Reproduce every line in the listing that contains the word "from".
----- Data -----
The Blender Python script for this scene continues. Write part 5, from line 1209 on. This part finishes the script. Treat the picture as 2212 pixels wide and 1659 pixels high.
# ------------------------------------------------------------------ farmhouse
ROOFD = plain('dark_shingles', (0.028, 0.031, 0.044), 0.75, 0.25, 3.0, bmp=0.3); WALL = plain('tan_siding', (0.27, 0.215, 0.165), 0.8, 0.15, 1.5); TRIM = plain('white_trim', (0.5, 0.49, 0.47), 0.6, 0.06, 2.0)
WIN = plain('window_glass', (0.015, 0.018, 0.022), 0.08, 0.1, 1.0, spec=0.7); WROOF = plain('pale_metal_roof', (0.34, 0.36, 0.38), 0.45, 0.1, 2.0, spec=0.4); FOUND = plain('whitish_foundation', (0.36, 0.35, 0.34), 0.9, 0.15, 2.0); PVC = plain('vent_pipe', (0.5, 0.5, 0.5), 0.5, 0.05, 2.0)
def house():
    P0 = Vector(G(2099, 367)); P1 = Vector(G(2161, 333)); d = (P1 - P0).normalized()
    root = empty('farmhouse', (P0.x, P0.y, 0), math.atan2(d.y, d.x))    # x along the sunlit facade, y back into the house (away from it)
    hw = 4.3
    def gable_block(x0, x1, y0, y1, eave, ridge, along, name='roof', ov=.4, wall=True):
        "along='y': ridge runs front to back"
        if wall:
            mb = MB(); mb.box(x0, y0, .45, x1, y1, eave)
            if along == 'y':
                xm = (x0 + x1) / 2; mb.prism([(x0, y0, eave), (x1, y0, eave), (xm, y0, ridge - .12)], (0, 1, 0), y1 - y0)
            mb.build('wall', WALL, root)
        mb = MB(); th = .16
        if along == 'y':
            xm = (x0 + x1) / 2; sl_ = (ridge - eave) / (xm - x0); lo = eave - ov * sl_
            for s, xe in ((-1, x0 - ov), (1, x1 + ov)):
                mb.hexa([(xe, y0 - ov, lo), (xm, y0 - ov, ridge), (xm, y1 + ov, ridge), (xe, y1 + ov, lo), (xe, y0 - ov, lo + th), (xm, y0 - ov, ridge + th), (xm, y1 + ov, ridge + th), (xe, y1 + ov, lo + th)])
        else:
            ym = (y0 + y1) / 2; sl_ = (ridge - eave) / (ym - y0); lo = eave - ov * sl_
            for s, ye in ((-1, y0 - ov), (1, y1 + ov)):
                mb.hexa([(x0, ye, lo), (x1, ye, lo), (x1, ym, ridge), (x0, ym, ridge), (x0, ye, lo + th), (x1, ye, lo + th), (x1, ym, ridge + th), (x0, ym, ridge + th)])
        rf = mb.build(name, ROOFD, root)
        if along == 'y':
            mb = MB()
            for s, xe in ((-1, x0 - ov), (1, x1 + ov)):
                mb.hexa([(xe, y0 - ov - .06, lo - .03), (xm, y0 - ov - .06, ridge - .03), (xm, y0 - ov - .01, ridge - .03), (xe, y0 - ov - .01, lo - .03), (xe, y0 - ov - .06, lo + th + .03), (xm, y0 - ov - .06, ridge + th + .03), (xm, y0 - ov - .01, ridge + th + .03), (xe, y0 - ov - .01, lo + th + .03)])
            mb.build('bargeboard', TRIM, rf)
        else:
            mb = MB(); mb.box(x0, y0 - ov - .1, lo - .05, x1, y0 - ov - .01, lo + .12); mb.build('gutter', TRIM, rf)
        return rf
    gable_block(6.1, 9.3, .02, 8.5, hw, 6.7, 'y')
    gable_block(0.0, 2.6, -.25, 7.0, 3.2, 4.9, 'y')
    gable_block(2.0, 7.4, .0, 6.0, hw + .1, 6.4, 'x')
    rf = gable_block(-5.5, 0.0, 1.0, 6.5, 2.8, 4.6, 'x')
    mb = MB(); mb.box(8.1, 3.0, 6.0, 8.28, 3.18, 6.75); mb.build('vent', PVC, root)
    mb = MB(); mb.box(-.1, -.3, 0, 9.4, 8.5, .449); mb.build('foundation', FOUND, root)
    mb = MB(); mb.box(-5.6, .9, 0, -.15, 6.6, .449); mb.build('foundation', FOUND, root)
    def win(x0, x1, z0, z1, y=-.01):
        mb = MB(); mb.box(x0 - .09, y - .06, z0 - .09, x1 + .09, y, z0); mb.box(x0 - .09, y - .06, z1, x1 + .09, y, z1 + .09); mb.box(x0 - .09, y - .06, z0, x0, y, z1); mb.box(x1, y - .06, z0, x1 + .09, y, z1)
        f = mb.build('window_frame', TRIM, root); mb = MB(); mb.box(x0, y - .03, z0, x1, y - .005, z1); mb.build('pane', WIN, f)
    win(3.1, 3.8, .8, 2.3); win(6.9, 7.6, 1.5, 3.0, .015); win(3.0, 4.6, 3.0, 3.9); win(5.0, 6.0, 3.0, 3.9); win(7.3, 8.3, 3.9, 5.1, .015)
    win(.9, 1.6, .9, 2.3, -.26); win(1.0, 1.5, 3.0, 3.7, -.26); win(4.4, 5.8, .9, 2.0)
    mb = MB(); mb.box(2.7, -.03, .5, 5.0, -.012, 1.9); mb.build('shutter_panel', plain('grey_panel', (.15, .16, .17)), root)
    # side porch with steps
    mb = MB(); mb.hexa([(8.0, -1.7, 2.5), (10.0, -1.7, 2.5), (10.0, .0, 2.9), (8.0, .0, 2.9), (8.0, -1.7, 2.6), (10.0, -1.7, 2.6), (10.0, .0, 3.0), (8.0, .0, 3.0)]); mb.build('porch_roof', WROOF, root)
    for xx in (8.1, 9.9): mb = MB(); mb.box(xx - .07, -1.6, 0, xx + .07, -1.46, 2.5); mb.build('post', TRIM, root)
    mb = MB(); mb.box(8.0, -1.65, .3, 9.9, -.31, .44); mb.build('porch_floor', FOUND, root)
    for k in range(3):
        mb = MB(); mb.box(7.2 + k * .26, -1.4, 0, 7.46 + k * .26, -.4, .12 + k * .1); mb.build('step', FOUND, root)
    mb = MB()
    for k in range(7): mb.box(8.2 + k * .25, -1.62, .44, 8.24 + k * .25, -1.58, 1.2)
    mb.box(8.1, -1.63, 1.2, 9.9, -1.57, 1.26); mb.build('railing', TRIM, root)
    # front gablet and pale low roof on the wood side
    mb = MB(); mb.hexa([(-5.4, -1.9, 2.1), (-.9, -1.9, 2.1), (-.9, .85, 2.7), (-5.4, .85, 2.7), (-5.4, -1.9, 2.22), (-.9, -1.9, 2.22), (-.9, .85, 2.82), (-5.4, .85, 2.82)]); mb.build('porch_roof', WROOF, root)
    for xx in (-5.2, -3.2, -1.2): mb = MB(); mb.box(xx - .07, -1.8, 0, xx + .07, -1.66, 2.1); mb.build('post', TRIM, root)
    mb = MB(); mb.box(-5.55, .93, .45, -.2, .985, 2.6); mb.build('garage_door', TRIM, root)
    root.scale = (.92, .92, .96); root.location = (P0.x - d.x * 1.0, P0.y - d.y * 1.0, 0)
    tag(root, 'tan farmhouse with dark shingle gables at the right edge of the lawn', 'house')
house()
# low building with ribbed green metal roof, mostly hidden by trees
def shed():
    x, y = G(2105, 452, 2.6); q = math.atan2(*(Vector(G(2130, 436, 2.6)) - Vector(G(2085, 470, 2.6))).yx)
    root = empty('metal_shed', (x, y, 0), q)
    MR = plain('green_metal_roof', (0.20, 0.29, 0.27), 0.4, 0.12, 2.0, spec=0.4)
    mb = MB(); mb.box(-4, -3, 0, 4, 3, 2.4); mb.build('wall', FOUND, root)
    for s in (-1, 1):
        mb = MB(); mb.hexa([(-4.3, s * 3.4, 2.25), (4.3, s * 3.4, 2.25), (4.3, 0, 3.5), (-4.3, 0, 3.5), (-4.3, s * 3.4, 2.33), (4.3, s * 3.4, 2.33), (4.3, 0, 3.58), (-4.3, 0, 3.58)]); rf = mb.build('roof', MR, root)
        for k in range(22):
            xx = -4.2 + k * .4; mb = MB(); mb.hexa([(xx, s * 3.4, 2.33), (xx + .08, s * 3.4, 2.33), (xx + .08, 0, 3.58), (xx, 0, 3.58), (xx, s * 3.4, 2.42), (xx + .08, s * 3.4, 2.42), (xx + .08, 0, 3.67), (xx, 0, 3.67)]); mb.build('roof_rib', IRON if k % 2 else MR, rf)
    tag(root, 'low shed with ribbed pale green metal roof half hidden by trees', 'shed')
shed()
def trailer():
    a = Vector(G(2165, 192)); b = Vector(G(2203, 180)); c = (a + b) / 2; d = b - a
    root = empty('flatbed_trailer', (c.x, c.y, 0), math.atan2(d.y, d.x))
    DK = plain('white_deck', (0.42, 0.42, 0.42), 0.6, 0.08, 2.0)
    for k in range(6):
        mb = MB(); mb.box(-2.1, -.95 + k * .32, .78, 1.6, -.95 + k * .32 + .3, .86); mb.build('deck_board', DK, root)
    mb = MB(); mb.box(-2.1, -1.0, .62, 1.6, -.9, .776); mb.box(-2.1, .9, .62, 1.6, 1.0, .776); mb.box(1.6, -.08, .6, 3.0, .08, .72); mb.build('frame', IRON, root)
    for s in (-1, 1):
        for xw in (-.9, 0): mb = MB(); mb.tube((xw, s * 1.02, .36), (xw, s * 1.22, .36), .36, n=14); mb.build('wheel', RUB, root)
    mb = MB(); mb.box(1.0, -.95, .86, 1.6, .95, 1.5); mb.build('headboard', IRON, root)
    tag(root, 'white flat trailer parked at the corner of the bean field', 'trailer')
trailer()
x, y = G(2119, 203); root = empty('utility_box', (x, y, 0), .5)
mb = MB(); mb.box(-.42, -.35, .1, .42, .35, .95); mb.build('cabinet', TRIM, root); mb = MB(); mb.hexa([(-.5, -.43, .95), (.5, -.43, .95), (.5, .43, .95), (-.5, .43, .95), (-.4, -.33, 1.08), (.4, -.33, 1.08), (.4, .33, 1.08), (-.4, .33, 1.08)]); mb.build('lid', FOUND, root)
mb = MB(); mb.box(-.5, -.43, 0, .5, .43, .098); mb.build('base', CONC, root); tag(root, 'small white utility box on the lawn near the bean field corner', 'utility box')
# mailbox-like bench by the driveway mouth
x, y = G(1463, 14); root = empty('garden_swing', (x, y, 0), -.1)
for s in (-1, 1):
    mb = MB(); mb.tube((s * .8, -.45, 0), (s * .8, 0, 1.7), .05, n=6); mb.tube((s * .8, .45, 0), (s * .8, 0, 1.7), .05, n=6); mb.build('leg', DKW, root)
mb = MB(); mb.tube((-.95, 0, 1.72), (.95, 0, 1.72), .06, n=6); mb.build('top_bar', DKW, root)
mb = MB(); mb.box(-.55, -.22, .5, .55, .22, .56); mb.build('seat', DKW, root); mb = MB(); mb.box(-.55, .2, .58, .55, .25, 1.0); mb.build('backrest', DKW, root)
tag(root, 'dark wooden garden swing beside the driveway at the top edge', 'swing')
-----
*Complete answer*.
The Blender Python script for this scene continues. Write part 5, from line 1209 on. This part finishes the script. Treat the picture as 2212 pixels wide and 1659 pixels high.
    root = empty('farmhouse', (P0.x, P0.y, 0), math.atan2(d.y, d.x))    # x along the sunlit facade, y back into the house (away from it)